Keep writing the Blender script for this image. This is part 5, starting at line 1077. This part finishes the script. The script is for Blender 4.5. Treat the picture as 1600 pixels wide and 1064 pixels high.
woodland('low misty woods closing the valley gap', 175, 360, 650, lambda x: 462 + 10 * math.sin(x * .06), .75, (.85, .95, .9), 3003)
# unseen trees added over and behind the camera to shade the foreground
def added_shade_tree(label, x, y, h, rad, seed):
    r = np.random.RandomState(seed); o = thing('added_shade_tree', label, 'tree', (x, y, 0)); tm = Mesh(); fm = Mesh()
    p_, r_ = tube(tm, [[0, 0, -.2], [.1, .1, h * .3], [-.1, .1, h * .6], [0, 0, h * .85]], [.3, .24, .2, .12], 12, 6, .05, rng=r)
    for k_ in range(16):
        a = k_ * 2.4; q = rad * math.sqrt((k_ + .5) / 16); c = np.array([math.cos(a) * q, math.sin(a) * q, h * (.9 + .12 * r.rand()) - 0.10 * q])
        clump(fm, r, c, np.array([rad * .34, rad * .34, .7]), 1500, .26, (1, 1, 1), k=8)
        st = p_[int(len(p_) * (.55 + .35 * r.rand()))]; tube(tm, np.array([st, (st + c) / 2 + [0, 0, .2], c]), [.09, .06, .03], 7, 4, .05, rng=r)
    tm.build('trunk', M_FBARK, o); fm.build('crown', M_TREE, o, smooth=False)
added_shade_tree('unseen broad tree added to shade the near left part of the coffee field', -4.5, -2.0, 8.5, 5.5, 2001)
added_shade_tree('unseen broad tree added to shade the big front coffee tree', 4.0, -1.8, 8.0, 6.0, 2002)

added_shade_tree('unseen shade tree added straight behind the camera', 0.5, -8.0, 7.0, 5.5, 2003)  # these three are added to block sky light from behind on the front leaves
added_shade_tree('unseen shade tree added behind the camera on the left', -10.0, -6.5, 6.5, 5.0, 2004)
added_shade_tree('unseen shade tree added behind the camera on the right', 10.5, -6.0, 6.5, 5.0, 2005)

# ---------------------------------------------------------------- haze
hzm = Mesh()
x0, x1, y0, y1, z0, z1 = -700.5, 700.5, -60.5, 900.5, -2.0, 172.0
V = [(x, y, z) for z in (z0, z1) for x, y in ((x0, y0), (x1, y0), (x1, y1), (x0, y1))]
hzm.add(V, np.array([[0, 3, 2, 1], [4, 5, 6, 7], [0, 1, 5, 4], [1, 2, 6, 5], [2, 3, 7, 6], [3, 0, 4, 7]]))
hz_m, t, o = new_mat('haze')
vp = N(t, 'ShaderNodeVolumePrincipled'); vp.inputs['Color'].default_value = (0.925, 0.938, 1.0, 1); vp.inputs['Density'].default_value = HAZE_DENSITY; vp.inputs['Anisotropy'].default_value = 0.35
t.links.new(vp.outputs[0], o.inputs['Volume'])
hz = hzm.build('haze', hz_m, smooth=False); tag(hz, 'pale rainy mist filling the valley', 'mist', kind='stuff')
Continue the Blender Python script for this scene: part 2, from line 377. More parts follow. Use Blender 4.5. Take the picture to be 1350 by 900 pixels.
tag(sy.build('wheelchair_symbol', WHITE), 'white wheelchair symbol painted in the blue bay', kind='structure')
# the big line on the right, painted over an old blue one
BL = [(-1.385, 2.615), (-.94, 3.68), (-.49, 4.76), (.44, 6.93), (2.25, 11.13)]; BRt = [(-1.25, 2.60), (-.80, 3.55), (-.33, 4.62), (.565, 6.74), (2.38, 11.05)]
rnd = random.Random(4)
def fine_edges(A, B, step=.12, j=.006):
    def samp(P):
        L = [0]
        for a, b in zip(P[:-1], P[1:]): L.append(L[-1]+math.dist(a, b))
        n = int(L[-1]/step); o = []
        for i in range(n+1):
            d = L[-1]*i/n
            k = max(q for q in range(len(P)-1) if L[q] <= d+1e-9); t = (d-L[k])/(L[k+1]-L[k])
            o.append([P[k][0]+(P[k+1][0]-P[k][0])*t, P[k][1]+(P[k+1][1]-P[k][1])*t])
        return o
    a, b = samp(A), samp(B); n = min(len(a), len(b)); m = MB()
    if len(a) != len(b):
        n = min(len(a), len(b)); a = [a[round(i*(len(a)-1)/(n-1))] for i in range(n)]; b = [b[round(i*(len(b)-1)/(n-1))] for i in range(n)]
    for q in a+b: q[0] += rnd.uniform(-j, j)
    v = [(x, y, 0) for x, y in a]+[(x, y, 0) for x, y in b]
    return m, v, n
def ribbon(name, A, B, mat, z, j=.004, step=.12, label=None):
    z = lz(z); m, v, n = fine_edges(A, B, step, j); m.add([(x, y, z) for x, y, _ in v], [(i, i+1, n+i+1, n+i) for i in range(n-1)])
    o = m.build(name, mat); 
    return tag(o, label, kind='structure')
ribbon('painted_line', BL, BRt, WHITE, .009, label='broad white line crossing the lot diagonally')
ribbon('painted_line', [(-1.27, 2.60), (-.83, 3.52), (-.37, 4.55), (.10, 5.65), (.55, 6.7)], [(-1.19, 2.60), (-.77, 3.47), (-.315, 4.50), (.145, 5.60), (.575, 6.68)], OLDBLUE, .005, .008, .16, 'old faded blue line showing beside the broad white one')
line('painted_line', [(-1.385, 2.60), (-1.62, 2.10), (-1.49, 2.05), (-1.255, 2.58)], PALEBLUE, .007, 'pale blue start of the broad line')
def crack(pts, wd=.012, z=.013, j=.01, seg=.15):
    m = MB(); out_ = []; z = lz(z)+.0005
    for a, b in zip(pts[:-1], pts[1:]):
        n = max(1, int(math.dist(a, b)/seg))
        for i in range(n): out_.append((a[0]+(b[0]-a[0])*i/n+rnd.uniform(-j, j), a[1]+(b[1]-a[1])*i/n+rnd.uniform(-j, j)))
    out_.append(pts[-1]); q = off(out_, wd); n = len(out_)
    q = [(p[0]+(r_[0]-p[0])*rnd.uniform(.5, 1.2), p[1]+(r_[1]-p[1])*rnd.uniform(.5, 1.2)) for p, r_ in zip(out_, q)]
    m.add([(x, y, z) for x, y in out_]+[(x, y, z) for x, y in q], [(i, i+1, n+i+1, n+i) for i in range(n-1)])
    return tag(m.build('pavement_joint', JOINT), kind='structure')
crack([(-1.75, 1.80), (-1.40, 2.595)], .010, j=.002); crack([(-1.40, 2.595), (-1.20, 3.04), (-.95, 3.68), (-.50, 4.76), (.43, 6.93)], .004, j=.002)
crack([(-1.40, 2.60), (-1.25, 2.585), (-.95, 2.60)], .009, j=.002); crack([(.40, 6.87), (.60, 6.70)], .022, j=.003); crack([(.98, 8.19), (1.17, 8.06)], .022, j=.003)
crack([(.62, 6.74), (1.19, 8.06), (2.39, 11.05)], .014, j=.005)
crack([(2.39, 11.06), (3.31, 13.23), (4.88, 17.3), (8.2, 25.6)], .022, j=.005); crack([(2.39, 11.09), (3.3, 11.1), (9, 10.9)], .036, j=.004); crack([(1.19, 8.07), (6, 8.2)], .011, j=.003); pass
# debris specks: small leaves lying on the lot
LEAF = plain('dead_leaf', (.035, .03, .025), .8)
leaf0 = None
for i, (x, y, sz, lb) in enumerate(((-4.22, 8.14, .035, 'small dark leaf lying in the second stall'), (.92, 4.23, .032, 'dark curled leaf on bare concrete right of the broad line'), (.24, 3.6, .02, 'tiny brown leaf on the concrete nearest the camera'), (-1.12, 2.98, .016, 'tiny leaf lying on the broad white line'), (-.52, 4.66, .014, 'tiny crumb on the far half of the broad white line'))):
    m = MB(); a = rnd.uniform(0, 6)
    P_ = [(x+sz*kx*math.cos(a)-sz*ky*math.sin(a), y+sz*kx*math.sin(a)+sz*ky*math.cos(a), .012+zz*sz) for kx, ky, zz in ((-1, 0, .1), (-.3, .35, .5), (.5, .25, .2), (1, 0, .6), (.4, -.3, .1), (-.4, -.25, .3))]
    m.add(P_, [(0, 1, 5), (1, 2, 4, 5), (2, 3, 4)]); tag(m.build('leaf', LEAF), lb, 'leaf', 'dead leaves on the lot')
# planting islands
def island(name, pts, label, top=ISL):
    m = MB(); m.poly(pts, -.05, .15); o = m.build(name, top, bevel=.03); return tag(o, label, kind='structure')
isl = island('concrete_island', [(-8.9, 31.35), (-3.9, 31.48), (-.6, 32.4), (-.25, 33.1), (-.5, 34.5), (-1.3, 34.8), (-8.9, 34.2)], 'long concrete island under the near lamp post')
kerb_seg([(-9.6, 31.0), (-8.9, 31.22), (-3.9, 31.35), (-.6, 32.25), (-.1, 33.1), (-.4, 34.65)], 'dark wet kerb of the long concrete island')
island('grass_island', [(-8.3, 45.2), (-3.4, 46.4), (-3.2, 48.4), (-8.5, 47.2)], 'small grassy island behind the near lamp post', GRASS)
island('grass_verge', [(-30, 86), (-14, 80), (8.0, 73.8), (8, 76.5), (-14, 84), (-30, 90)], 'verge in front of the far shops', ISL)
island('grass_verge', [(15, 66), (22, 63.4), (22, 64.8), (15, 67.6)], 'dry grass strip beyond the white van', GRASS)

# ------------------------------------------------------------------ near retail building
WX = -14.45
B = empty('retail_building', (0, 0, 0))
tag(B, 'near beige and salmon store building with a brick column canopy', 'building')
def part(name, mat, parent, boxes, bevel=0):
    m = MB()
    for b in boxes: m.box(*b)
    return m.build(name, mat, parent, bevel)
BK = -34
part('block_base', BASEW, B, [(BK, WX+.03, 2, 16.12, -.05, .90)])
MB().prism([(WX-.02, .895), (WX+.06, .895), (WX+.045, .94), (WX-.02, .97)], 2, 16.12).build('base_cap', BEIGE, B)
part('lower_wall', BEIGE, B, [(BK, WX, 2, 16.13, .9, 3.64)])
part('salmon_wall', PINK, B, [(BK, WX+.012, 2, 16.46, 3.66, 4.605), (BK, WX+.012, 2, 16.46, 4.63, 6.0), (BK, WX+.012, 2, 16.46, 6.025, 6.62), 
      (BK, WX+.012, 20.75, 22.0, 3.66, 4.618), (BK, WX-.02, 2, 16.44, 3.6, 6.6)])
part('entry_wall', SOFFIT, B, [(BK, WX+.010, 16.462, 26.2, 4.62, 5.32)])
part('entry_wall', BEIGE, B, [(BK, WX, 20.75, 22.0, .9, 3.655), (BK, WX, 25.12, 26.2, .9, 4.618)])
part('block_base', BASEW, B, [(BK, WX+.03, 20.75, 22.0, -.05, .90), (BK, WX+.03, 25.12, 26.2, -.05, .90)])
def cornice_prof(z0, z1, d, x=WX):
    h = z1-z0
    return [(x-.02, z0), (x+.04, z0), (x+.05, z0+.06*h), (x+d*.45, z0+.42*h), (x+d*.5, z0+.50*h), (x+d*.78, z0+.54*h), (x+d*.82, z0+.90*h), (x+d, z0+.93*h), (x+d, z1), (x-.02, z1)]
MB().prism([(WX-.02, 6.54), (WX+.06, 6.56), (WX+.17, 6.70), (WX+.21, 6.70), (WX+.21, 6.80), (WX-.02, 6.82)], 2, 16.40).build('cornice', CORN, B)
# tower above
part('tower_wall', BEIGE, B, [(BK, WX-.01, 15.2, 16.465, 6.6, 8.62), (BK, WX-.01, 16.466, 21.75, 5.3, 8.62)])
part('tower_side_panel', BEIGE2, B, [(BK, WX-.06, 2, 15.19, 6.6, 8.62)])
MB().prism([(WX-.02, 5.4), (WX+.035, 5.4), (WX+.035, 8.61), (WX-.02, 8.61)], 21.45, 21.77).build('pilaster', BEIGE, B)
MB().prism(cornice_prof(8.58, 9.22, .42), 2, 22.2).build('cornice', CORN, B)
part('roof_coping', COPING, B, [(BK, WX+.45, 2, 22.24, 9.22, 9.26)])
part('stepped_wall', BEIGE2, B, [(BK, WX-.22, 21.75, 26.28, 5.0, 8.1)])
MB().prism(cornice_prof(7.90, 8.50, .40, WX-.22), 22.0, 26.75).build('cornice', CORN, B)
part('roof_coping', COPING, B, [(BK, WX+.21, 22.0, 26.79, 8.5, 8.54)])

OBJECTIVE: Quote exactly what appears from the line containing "15.19, 6.6, 8.62)])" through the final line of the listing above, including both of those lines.

ANSWER FOR THE TASK:
part('tower_side_panel', BEIGE2, B, [(BK, WX-.06, 2, 15.19, 6.6, 8.62)])
MB().prism([(WX-.02, 5.4), (WX+.035, 5.4), (WX+.035, 8.61), (WX-.02, 8.61)], 21.45, 21.77).build('pilaster', BEIGE, B)
MB().prism(cornice_prof(8.58, 9.22, .42), 2, 22.2).build('cornice', CORN, B)
part('roof_coping', COPING, B, [(BK, WX+.45, 2, 22.24, 9.22, 9.26)])
part('stepped_wall', BEIGE2, B, [(BK, WX-.22, 21.75, 26.28, 5.0, 8.1)])
MB().prism(cornice_prof(7.90, 8.50, .40, WX-.22), 22.0, 26.75).build('cornice', CORN, B)
part('roof_coping', COPING, B, [(BK, WX+.21, 22.0, 26.79, 8.5, 8.54)])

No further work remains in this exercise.